When Frans Hansen launched Cruise Web, an online cruise retailer specializing in national and international cruise vacation planning and booking, 18 years ago, he initially set up his 70 employees in a fairly standard call center environment. Located in Calverton, Md., the location was what he describes as “a nicely designed space in a B- Class building. It was an open center with meeting rooms and typical square-shaped cubicles for our sales and service consultants.”
With an emphasis on both customer and employee satisfaction, and an eye on growth, Hansen recently decided to relocate his facility to a Class A space in a fully renovated building that had been gutted and rebuilt to LEED Gold standards.
Hansen brought in Virginia-based Davis, Carter, Scott (DCS) Design Ltd. to redesign the Cruise Web space and gave Lena Scott, principal-in-charge, and Jay Choi, lead designer, carte blanche to create a concept that best represented the company’s purpose, all while making the space conducive to employee morale and productivity.

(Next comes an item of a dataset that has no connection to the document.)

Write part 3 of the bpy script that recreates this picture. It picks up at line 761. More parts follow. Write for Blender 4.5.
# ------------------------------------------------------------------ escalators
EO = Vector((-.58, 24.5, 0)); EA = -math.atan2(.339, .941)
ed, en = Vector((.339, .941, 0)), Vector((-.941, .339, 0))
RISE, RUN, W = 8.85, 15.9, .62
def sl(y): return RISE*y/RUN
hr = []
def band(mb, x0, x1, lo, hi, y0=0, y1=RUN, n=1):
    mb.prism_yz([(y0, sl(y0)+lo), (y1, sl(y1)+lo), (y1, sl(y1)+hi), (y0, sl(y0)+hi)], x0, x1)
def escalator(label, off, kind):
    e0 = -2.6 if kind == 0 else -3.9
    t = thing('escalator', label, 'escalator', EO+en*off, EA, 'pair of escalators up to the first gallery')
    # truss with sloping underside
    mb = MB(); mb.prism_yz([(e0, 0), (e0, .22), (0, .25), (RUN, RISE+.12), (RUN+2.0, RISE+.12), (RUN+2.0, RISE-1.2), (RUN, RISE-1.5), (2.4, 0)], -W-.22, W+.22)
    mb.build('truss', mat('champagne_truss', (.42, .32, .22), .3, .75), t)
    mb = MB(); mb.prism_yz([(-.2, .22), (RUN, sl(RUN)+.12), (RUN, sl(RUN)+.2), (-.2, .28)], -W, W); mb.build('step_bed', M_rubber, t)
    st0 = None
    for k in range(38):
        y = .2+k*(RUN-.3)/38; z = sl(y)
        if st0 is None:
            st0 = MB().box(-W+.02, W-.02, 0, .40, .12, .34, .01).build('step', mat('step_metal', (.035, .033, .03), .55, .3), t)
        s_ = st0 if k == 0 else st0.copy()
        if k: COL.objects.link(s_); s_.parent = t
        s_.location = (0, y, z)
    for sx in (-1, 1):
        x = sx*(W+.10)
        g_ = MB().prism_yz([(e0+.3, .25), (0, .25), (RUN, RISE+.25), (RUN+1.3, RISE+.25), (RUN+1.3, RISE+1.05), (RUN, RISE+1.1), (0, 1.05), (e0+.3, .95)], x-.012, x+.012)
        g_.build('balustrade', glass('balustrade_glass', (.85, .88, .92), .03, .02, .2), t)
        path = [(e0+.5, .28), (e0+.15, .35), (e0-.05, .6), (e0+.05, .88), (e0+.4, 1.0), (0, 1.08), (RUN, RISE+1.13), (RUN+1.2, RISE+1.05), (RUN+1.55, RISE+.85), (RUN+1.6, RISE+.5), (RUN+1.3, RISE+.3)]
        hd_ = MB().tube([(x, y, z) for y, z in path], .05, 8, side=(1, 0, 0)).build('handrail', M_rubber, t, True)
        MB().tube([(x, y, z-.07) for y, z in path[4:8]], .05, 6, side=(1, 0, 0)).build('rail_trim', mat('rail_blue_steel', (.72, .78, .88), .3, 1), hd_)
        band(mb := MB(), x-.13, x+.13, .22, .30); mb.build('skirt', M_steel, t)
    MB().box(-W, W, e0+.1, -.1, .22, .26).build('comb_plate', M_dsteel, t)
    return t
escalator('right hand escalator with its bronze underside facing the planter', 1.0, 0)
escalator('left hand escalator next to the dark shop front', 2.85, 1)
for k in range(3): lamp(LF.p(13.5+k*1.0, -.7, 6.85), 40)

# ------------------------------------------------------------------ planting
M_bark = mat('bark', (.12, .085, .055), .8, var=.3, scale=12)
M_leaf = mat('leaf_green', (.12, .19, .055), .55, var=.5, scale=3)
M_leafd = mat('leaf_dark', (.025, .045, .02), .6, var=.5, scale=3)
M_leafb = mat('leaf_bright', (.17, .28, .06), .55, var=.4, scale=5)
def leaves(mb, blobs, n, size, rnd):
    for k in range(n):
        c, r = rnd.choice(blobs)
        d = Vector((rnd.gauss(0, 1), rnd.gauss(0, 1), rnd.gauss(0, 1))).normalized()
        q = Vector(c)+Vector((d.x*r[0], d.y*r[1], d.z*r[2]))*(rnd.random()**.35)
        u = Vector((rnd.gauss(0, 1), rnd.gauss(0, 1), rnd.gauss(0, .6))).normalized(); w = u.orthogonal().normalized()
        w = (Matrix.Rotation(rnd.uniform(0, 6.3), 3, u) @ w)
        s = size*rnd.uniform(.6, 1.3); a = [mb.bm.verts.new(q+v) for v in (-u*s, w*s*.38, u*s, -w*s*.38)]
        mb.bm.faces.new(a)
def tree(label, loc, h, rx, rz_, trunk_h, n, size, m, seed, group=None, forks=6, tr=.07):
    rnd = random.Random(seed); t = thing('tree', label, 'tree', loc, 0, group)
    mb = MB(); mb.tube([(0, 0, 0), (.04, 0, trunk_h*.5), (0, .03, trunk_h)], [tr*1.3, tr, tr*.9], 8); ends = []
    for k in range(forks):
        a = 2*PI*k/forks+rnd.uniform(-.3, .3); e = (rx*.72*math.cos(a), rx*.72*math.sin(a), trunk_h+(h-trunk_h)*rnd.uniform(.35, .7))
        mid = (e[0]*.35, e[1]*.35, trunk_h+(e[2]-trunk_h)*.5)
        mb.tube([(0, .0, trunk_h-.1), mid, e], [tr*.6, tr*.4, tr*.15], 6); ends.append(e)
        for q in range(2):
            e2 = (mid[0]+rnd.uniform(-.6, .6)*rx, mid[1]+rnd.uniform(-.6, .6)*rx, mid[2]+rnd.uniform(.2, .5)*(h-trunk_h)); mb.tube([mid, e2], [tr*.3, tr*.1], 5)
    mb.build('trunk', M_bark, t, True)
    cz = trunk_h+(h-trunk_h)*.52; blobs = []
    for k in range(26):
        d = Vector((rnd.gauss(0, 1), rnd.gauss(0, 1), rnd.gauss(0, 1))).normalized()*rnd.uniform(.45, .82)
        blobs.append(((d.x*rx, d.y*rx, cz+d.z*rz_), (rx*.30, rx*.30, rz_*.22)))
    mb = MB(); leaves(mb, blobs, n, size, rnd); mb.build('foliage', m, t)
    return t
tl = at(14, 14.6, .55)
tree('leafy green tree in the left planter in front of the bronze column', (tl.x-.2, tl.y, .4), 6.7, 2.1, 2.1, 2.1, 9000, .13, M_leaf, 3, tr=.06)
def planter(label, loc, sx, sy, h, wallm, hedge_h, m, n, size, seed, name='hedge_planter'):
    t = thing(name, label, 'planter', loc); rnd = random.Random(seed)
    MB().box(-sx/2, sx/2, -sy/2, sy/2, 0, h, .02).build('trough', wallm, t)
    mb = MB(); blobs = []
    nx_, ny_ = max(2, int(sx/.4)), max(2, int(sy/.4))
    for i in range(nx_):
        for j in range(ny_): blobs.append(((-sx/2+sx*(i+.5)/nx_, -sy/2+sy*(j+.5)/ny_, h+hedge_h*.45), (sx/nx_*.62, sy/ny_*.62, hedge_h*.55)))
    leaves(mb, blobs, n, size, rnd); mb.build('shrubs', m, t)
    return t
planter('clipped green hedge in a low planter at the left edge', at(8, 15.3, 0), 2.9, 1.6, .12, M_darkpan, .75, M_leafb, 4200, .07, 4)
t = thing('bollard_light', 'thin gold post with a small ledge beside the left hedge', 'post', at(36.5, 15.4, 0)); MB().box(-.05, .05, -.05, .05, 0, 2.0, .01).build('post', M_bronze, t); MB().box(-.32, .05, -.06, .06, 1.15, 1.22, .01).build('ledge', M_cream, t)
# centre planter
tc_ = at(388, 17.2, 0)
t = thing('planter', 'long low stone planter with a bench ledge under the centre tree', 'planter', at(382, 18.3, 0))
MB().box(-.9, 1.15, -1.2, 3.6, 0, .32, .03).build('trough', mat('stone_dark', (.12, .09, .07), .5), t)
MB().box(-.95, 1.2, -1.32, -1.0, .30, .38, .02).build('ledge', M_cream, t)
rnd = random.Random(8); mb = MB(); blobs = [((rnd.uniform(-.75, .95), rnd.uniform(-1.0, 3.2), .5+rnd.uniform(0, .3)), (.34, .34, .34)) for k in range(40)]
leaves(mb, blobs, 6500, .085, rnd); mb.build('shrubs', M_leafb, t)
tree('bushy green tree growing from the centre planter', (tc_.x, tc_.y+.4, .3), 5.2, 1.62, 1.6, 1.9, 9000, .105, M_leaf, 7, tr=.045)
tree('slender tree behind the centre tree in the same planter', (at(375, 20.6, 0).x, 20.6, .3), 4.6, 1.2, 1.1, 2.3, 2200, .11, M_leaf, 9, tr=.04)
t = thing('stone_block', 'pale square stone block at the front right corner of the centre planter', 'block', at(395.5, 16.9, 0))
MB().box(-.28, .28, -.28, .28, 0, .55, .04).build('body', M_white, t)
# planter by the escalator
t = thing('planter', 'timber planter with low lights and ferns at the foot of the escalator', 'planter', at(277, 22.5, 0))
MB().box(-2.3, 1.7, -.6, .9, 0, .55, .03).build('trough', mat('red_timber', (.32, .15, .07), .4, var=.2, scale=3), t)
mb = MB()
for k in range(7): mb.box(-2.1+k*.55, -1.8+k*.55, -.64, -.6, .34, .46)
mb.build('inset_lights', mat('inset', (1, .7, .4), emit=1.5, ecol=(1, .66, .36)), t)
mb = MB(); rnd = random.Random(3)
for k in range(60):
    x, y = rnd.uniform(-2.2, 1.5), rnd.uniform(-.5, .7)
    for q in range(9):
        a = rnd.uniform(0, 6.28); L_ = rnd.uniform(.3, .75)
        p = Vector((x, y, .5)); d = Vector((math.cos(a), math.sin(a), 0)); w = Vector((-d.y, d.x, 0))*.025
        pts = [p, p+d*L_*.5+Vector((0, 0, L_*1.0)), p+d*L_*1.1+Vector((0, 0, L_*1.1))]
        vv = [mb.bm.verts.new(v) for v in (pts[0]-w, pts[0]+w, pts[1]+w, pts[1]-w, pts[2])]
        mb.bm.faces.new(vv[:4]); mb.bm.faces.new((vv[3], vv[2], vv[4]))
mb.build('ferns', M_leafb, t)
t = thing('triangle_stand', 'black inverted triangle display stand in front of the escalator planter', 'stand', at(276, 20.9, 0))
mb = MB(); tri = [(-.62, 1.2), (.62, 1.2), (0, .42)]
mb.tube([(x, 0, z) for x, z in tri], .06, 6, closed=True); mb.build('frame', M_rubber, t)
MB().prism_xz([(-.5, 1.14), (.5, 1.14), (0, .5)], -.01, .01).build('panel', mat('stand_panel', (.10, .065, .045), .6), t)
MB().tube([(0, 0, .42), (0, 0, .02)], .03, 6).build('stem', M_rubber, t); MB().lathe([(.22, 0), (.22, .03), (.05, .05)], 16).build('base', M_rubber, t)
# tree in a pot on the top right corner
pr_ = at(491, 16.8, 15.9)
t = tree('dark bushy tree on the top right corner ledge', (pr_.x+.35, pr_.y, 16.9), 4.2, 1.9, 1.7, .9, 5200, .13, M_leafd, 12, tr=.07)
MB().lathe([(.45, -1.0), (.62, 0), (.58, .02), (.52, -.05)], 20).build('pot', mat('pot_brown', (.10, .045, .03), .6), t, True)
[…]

Cruise Web’s business strategy “depends on finding and keeping the best employees,” says Hansen. With that in mind, Scott and Choi developed a bright, upbeat and energetic design that mimics the interior of a cruise ship, while maintaining a professional work environment.
And while the need for a heavily themed space might seem unnecessary for a business that conducts its sales via the phone and internet, the Cruise Web’s interior design scheme can be seen in brochures and online, and helps tie it in with other corporate branding, says Scott—all key to defining and differentiating the company.
DCS Design went to work on the new facility from top to bottom, drawing on architecture, materials and other aesthetic elements to recreate the cruise ship experience theme in the open floor plan. Within the new space, Cruise Web’s offices now have higher ceilings and surrounding windows, improving natural light coming into the work areas. The interior structures, including angled walls and color schemes, were designed to represent the cruise ship and oceanic patterns.
The exposed ceiling was painted a light blue to represent the sky, and floating, multi-level acoustic ceiling tiles were positioned at different heights to represent clouds and absorb sound. “The first concern we had with the design was noise, because Cruise Web is a call center,” says Choi. “Everyone works in an open space. The different layers of acoustic ceiling took care of that.”
The aquatic color scheme is reflected in the blues and greens of the furnishings, flooring and carpets, which is patterned to represent ocean and wave movement. Natural light through the windows and slatted walls creates reflection, as if on waves. The white tables and chairs in the café offset the vinyl hardwood flooring, and the white desks arranged throughout the call center add brightness to the collaborative environment, and keep with the interior style of a cruise ship. A small conference room is located off of the reception area and represents the ship’s bow, complete with angled windows made of blue-tinted glass.
“It was all about tweaking the design to give an irregular, hip feeling to the space,” says Choi. “My philosophy is when you can build walls, why not tweak it and use accenting colors so that it adds completely irregular power to the space. The whole space is built on a cruise theme, and it angles from the tip of the ship-front to represent the boat going through the water.”
DCS Design began work on the project in July 2011, and Cruise Web opened its new doors to staff in October. When it was time relocate the staff from their old location to the new one, Hansen hosted a tent party and cookout in the parking lot and gave his employees a walk-through of their new space. “Everyone’s jaw dropped,” he says.
Cruise Web’s new configuration can accommodate up to 110 employees, and thanks to Scott and Choi, Hansen says he now has a work environment that boosts morale, encourages retention and will attract the best talent. “I think they are so happy coming to work every day, which is really nice, and it’s important because our customers can feel that on the phone,” he says.